14. The multi‑agent collective pathway posits that a large group of AI agents could become superintelligent together by sharing information at extremely high bandwidth, duplicating specialists instantly, coordinating via software, running thousands of parallel experiments, forming temporary teams, and using market‑like or centralized planning mechanisms.
15. Six frictions that could slow or stop progress toward ASI are: (1) data wall, (2) resource constraints (energy, chips, rare materials, data centers, cooling, manufacturing capacity), (3) insufficiency of the current neural‑network paradigm for AGI/ASI regardless of scaling, (4) increasing difficulty of research as fields mature (low‑hanging fruit exhausted), (5) abstraction barrier (AI trained on human abstractions may struggle to invent fundamentally new ones), and (6) deliberate slowdown due to political/social factors (regulation, licensing, capability caps, etc.).
16. Even a superintelligence would face fundamental limits: physics (speed of light), energy costs of computation, time to manipulate physical systems, chaotic or unpredictable problems, complexity theory, and logical limits.
17. Consequently, ASI is not omnipotent and cannot achieve instant cures or perfect control over reality.

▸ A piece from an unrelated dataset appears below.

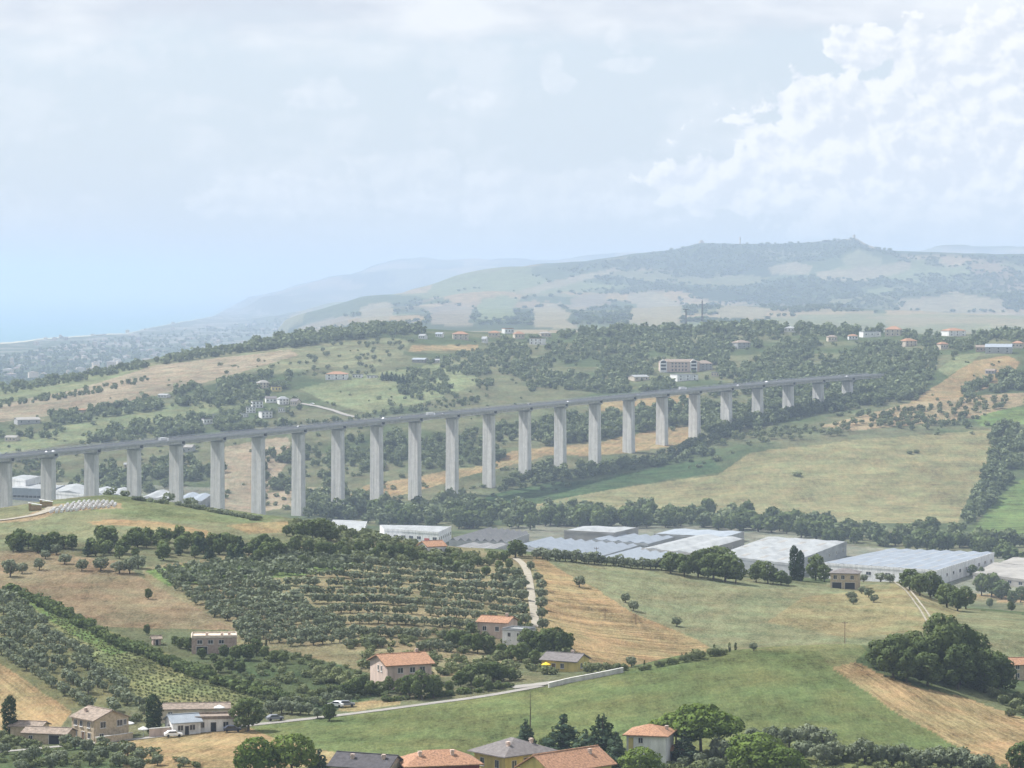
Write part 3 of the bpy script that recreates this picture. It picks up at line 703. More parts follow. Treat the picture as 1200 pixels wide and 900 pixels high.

18. The paper emphasizes genuine uncertainty about which pathway will dominate and where progress might plateau, noting that multiple pathways could act together or bottlenecks could coincide.
19. The paper argues that the conversation should shift from treating AGI as a finish line to asking what a human‑level AI makes possible next, because such AI can be copied, accelerated, coordinated, specialized, connected to tools, placed inside organizations, and used to build better versions of itself.
20. If intelligence becomes an industrial process, the pace of change may no longer be limited by how fast humans can learn, organize, or invent.